1,5 Milliarden Menschen ächzen im Nordosten Indiens und Pakistans unter Temperaturen, wie sie sonst nur im Hochsommer erreicht werden. Solche Wetterextreme werden zunehmend zur Normalität.

49 Grad Lufttemperatur wurden am 30. April in Jacobabad, einer 200'000 Einwohnerstadt im Süden Pakistans, gemessen –der an diesem Tag höchste registrierte Wert weltweit. Die 49 Grad liegen elf Grad über dem Durchschnitt der Jahre 1961 bis 1990. 1,5 Milliarden Menschen in ganz Pakistan und im Nordwesten Indiens ächzen schon seit Wochen unter einer enormen Hitzewelle mit Temperaturen, wie sie sonst nur im Hochsommer erreicht werden. Es war der heisseste April seit 122 Jahren. Der mit Wasserkraft gewonnene Strom muss rationiert werden, Klimaanlagen und Kühlgeräte sind ausser Betrieb. Im Punjab in Indien war es im März um neun Grad wärmer als normal. Die Hitze in der «Brotprovinz» schädigt auch den Weizen. Es wird mit Ernteausfällen von einer halben Tonne und mehr pro Hektare gerechnet.

Auf dem US-Fernsehsender CNN kommentierte Chandni Singh, Mitglied des Weltklimarats IPCC und Forscher am indischen Institut für menschliche Siedlungen: «Diese Hitzewelle ist beispiellos. Sie ist intensiver, sie kommt früher, und sie dauert länger. Es ist genau das, was die Klimaexperten vorhersagen. Ich rechne mit einer ganzen Kaskade von gesundheitlichen Schäden». Im «Guardian» spricht der pakistanische Klimaminister Sherry Rehmann von einer «existenziellen Krise», die das ganze Land im Mark treffe. «Die Gletscher schmelzen im Rekordtempo, Tausende sind von Erdrutschen bedroht, und die Wasserreservoire trocknen aus, unsere grossen Stauseen sind praktisch leer.» Ihr Appell geht an die Staatengemeinschaft. Diese Wetterextreme würden noch schlimmer werden, «wenn die globalen Führungspersönlichkeiten nicht sofort handeln.» Sie spielt damit vor allem auf weitgehend ausbleibende internationale Hilfen an, um dem stark von der Kohle abhängigen Land auf die Sprünge zur Klimaneutralität zu helfen. Auch Indien ist meilenweit davon entfernt. Das bevölkerungsmässig zweitgrösste Land der Welt wird, wenn nichts geschieht, in den kommenden Jahrzehnten zum führenden CO2-Emittenten aufsteigen. Der März war weltweit zu warm. Keine einzige Messstation verzeichnete Temperaturen unter dem Durchschnitt der vergangenen Jahrzehnte. Das galt auch für den Januar. Auch das ist die neue Normalität. Die ersten drei Monate des Jahres 2022 liegen, obwohl dank der kalten Meeresströmung La Niña eher mit einer leichten Abkühlung zu rechnen wäre, an fünfter Stelle der Messreihen.

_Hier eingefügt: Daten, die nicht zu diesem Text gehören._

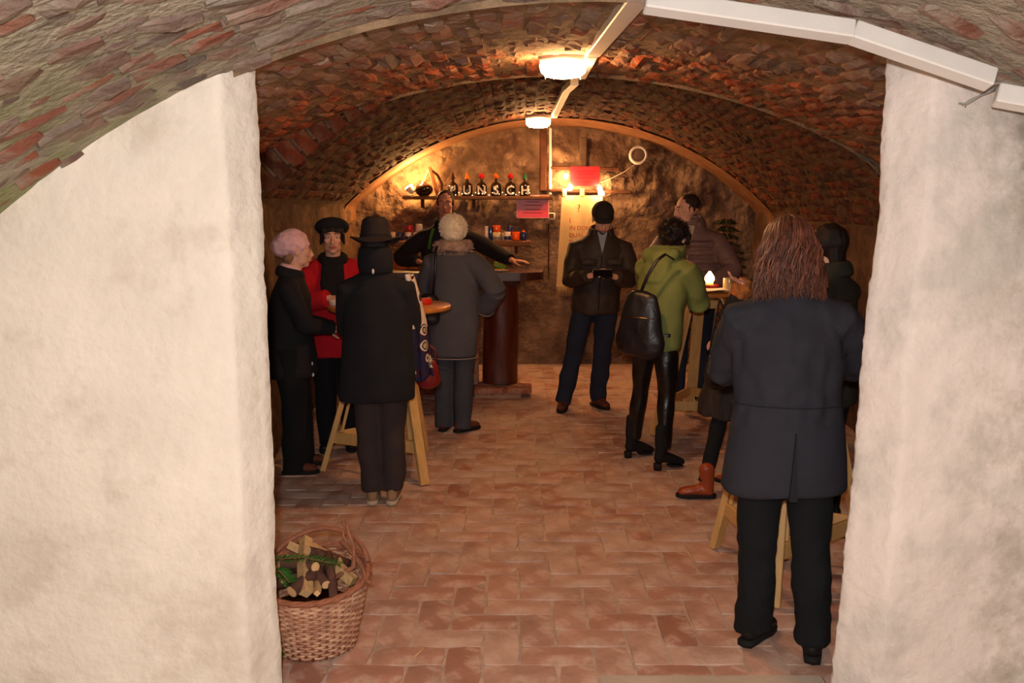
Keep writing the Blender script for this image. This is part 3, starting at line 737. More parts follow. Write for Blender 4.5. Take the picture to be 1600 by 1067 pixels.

Mehr als nur aussergewöhnlich warm war es auch an den beiden Polkappen. Im März lagen die Durchschnittstemperaturen in der Arktis um bis zu 22 Grad über dem Durchschnitt der Jahre 1951 – 1980, während in der Antarktis am «Dome C» am 22. März zu Winterbeginn mit minus zehn Grad die wärmste je gemessene Temperatur aufgezeichnet wurde. Im Durchschnitt der vergangenen 30 Jahre wären minus 48,5 Grad zu erwarten gewesen. Auch die Eisdecke war dünner denn je, im Osten der Antarktis brach ein Eisberg von der Grösse New York City’s weg.